REPUBLIKA.CO.ID, BOGOR – Ketika gejolak ekonomi semakin tidak jelas ujungnya, seharusnya umat Islam dan pemerintah membidik peluang pemanfaatan aset wakaf umat. Hal itu karena sejatinya wakaf ditujukan untuk kemaslahatan umum dengan syarat modal awal/pokoknya tidak boleh berkurang.
Hal itu disampaikan oleh Dr Habib Namlaity, anggota Badan Wakaf Sunniyah, Bahrain, dalam kuliah umum di Universitas Ibnu Khaldun (UIKA) Bogor, Jawa Barat, Senin (17/9). “Dilihat dari sisi tujuan wakaf dalam kacamata fikih sama dengan hibah, dilihat dari sisi orang yang berwakaf dia sama dengan wasiat, tetapi bisa juga sama dengan hukum memerdekakan budak dan bahkan pinjaman,” kata Dr Habib Namlaity, mengemukakan alasannya.
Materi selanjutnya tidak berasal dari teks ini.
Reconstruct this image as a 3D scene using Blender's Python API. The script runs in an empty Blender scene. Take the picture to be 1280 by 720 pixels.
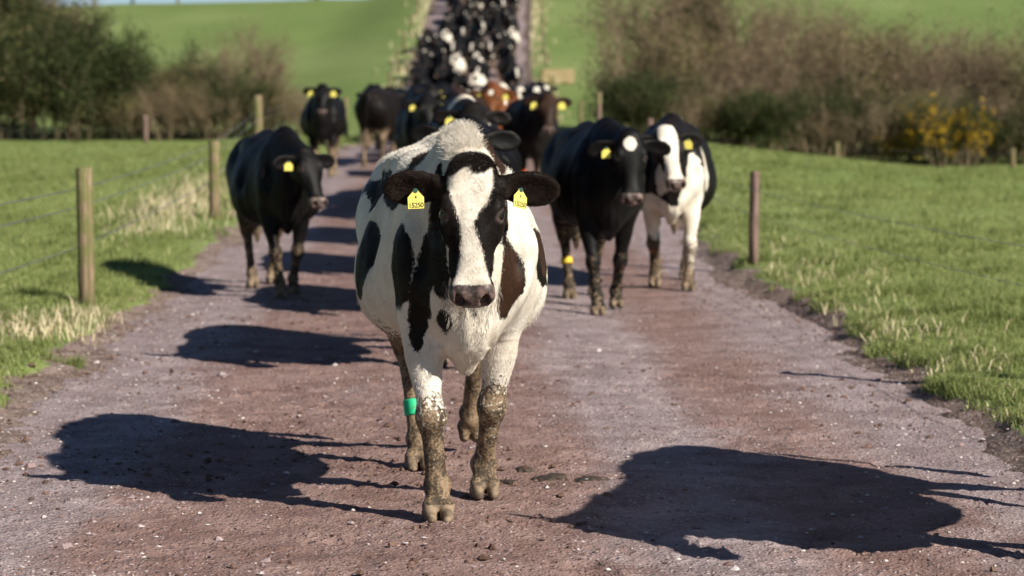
import bpy, math, random
import numpy as np
from mathutils import Vector, Matrix

SC = bpy.context.scene
COL = SC.collection
R = math.radians

# ------------------------------------------------------------------ camera
cam_d = bpy.data.cameras.new('camera')
cam = bpy.data.objects.new('camera', cam_d)
COL.objects.link(cam)
SC.camera = cam
cam_d.sensor_width = 36.0
cam_d.lens = 85.0
cam_d.clip_start = 0.5
cam_d.clip_end = 3000.0
cam.location = (0.0, 0.0, 1.5)
cam.rotation_euler = (R(90.0 - 4.41), 0.0, 0.0)
cam_d.dof.use_dof = True
cam_d.dof.focus_distance = 8.35
cam_d.dof.aperture_fstop = 3.5
cam_d.dof.aperture_blades = 9

# ------------------------------------------------------------------ light
SUN_DIR = Vector((1.24, -1.0, 1.0)).normalized()      # towards the sun
SUN_EL = math.asin(SUN_DIR.z)
world = bpy.data.worlds.new('World')
SC.world = world
world.use_nodes = True
wn = world.node_tree.nodes
wl = world.node_tree.links
bg = wn['Background']
sky = wn.new('ShaderNodeTexSky')
sky.sky_type = 'NISHITA'
sky.sun_disc = False
sky.sun_elevation = SUN_EL
sky.sun_rotation = math.atan2(SUN_DIR.x, SUN_DIR.y)
sky.altitude = 1800.0
sky.air_density = 0.75
sky.dust_density = 0.25
sky.ozone_density = 1.5
wl.new(sky.outputs[0], bg.inputs[0])
bg.inputs[1].default_value = 0.05
sun_d = bpy.data.lights.new('sun', 'SUN')
sun_d.energy = 5.0
sun_d.angle = R(0.53)
sun_d.color = (1.0, 0.93, 0.82)
sun = bpy.data.objects.new('sun', sun_d)
COL.objects.link(sun)
sun.location = (10, -10, 12)
sun.rotation_euler = SUN_DIR.to_track_quat('Z', 'Y').to_euler()

SC.view_settings.view_transform = 'Standard'
SC.view_settings.look = 'None'
SC.view_settings.exposure = 0.62
SC.view_settings.gamma = 1.0
SC.view_settings.use_curve_mapping = False
SC.render.engine = 'CYCLES'
SC.cycles.use_denoising = True
SC.cycles.max_bounces = 6
SC.cycles.diffuse_bounces = 3
SC.cycles.glossy_bounces = 2
SC.cycles.transparent_max_bounces = 8
SC.cycles.use_adaptive_sampling = True
SC.cycles.adaptive_threshold = 0.02


# ------------------------------------------------------------------ helpers
def tag(o, label=None, cat=None, group=None, kind=None):
    if label: o['label'] = label
    if cat: o['category'] = cat
    if group: o['group'] = group
    if kind: o['kind'] = kind
    return o


def empty(name, loc=(0, 0, 0), rz=0.0):
    o = bpy.data.objects.new(name, None)
    o.empty_display_size = 0.2
    COL.objects.link(o)
    o.location = loc
    o.rotation_euler = (0, 0, rz)
    return o


def link(name, data, parent=None, mat=None):
    o = bpy.data.objects.new(name, data)
    COL.objects.link(o)
    if parent is not None:
        o.parent = parent
    if mat is not None:
        data.materials.append(mat)
    return o


def np_mesh(name, V, F, smooth=True, attrs=None):
    """V (n,3); F list of arrays of faces with equal size, or a single (m,k) array."""
    if isinstance(F, np.ndarray):
        F = [F]
    me = bpy.data.meshes.new(name)
    V = np.ascontiguousarray(V, dtype=np.float32)
    me.vertices.add(len(V))
    me.vertices.foreach_set('co', V.ravel())
    tot, start, loops = [], [], []
    off = 0
    for f in F:
        if len(f) == 0:
            continue
        k = f.shape[1]
        loops.append(f.ravel().astype(np.int32))
        start.append(off + np.arange(len(f), dtype=np.int32) * k)
        tot.append(np.full(len(f), k, np.int32))
        off += f.size
    loops = np.concatenate(loops); start = np.concatenate(start); tot = np.concatenate(tot)
    me.loops.add(len(loops))
    me.loops.foreach_set('vertex_index', loops)
    me.polygons.add(len(start))
    me.polygons.foreach_set('loop_start', start)
    me.polygons.foreach_set('loop_total', tot)
    me.polygons.foreach_set('use_smooth', np.full(len(start), smooth, dtype=bool))
    me.update(calc_edges=True)
    if attrs:
        for k, v in attrs.items():
            a = me.attributes.new(k, 'FLOAT', 'POINT')
            a.data.foreach_set('value', np.ascontiguousarray(v, dtype=np.float32))
    return me


class NT:
    """small helper to write node materials"""
    def __init__(self, name, rough=0.8, spec=0.3):
        self.m = bpy.data.materials.new(name)
        self.m.use_nodes = True
        self.n = self.m.node_tree.nodes
        self.l = self.m.node_tree.links
        self.b = self.n['Principled BSDF']
        self.b.inputs['Roughness'].default_value = rough
        self.b.inputs['Specular IOR Level'].default_value = spec

    def _set(self, s, v):
        if v is None: return
        if isinstance(v, bpy.types.NodeSocket):
            self.l.new(v, s)
        elif isinstance(v, (tuple, list)) and len(v) == 3 and s.type == 'RGBA':
            s.default_value = (*v, 1)
        else:
            s.default_value = v

    def out(self, name, v):
        self._set(self.b.inputs[name], v)

    def attr(self, name):
        a = self.n.new('ShaderNodeAttribute'); a.attribute_name = name
        return a.outputs['Fac']

    def obj(self):
        return self.n.new('ShaderNodeTexCoord').outputs['Object']

    def pos(self):
        return self.n.new('ShaderNodeNewGeometry').outputs['Position']

    def map(self, vec, scale=(1, 1, 1), loc=(0, 0, 0), rot=(0, 0, 0)):
        m = self.n.new('ShaderNodeMapping')
        self.l.new(vec, m.inputs[0])
        m.inputs['Scale'].default_value = scale
        m.inputs['Location'].default_value = loc
        m.inputs['Rotation'].default_value = rot
        return m.outputs[0]

    def noise(self, vec, scale, detail=3, rough=0.55, dist=0.0):
        t = self.n.new('ShaderNodeTexNoise')
        self.l.new(vec, t.inputs['Vector'])
        t.inputs['Scale'].default_value = scale
        t.inputs['Detail'].default_value = detail
        t.inputs['Roughness'].default_value = rough
        t.inputs['Distortion'].default_value = dist
        return t.outputs['Fac']

    def voro(self, vec, scale, feature='F1', out='Distance', rnd=1.0):
        t = self.n.new('ShaderNodeTexVoronoi')
        t.feature = feature
        self.l.new(vec, t.inputs['Vector'])
        t.inputs['Scale'].default_value = scale
        t.inputs['Randomness'].default_value = rnd
        return t.outputs[out]

    def math(self, op, a, b=None, c=None, clamp=False):
        m = self.n.new('ShaderNodeMath'); m.operation = op; m.use_clamp = clamp
        self._set(m.inputs[0], a); self._set(m.inputs[1], b); self._set(m.inputs[2], c)
        return m.outputs[0]

    def ramp(self, v, lo, hi, a=0.0, b=1.0, smooth=True):
        m = self.n.new('ShaderNodeMapRange')
        m.interpolation_type = 'SMOOTHSTEP' if smooth else 'LINEAR'
        self._set(m.inputs['Value'], v)
        m.inputs['From Min'].default_value = lo
        m.inputs['From Max'].default_value = hi
        m.inputs['To Min'].default_value = a
        m.inputs['To Max'].default_value = b
        return m.outputs['Result']

    def mix(self, f, a, b, mode='MIX'):
        m = self.n.new('ShaderNodeMix'); m.data_type = 'RGBA'; m.blend_type = mode
        self._set(m.inputs['Factor'], f)
        self._set(m.inputs['A'] if False else m.inputs[6], a)
        self._set(m.inputs[7], b)
        return m.outputs[2]

    def sep(self, vec, ax):
        s = self.n.new('ShaderNodeSeparateXYZ'); self.l.new(vec, s.inputs[0])
        return s.outputs[ax]

    def bump(self, h, strength=0.5, dist=0.01, prev=None):
        b = self.n.new('ShaderNodeBump')
        self._set(b.inputs['Height'], h)
        b.inputs['Strength'].default_value = strength
        b.inputs['Distance'].default_value = dist
        if prev is not None: self.l.new(prev, b.inputs['Normal'])
        self.l.new(b.outputs[0], self.b.inputs['Normal'])
        return b.outputs[0]


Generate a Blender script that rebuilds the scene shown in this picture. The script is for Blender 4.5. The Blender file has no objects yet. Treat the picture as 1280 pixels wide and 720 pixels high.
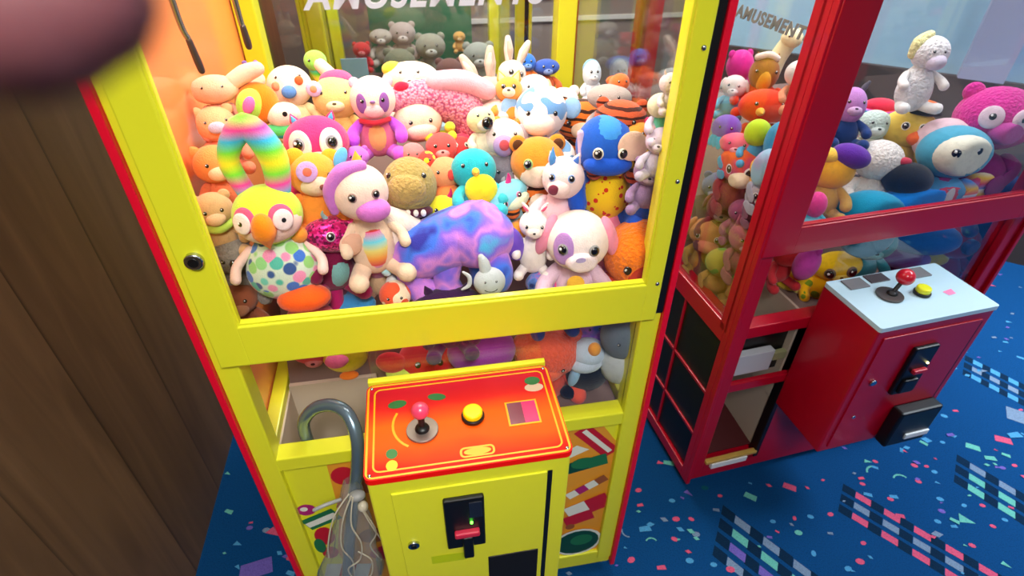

Lebih lanjut pakar wakaf asal Bahrain ini mengemukakan, pengelolaan wakaf harus mengacu kepada kaidah fikih dan ushul yang mengedepankan asas maslahat dan manfaat serta kepentingan umum. Sehingga, dengan demikian, pola pengelolaan wakaf selalu progresif mengikuti kebutuhan umat.
“Pendekatan ini sangat penting dipahami oleh nazhir terutama nazhir wakaf Indonesia. Sebab, potensi wakaf di Indonesia sangat besar dibandingkan negara lain,” ujarnya dalam rilis yang diterima Republika.co.id Selasa (18/9).
Studium general itu juga dihadiri oleh Dr Hendri Tanjung, ketua Pasca Sarjana Ibnu Khaldun yang juga salah satu anggota Badan Wakaf Indonesia. Ia menyampaikan apresiasi kepada Mulyadi Muslim, ketua Badan Wakaf Ar-Risalah, Padang, Sumatera Barat.
Mulyadi Muslim adalah orang yang telah meniginisiasi studium general di Ibnu Khaldun bersama Dr Habib Namlaity. Sehingga, civitas akademika Ibnu Khaldun mendapatkan pencerahan tentang konsep wakaf dan pengelolaannya. “Ke depan, Badan Wakaf Indonesia dan pemerhati wakaf akan memaksimalkan pengelolaan aset wakaf umat Islam Indonesia,” tuturnya.
Studium general diakhiri dengan tanya jawab. Tidak kurang dari 20 pertanyaan dan pengalaman diajukan oleh peserta. Baik dari kalangan dosen, mahasiswa, bahkan caleg DPR RI asal Jawa Barat.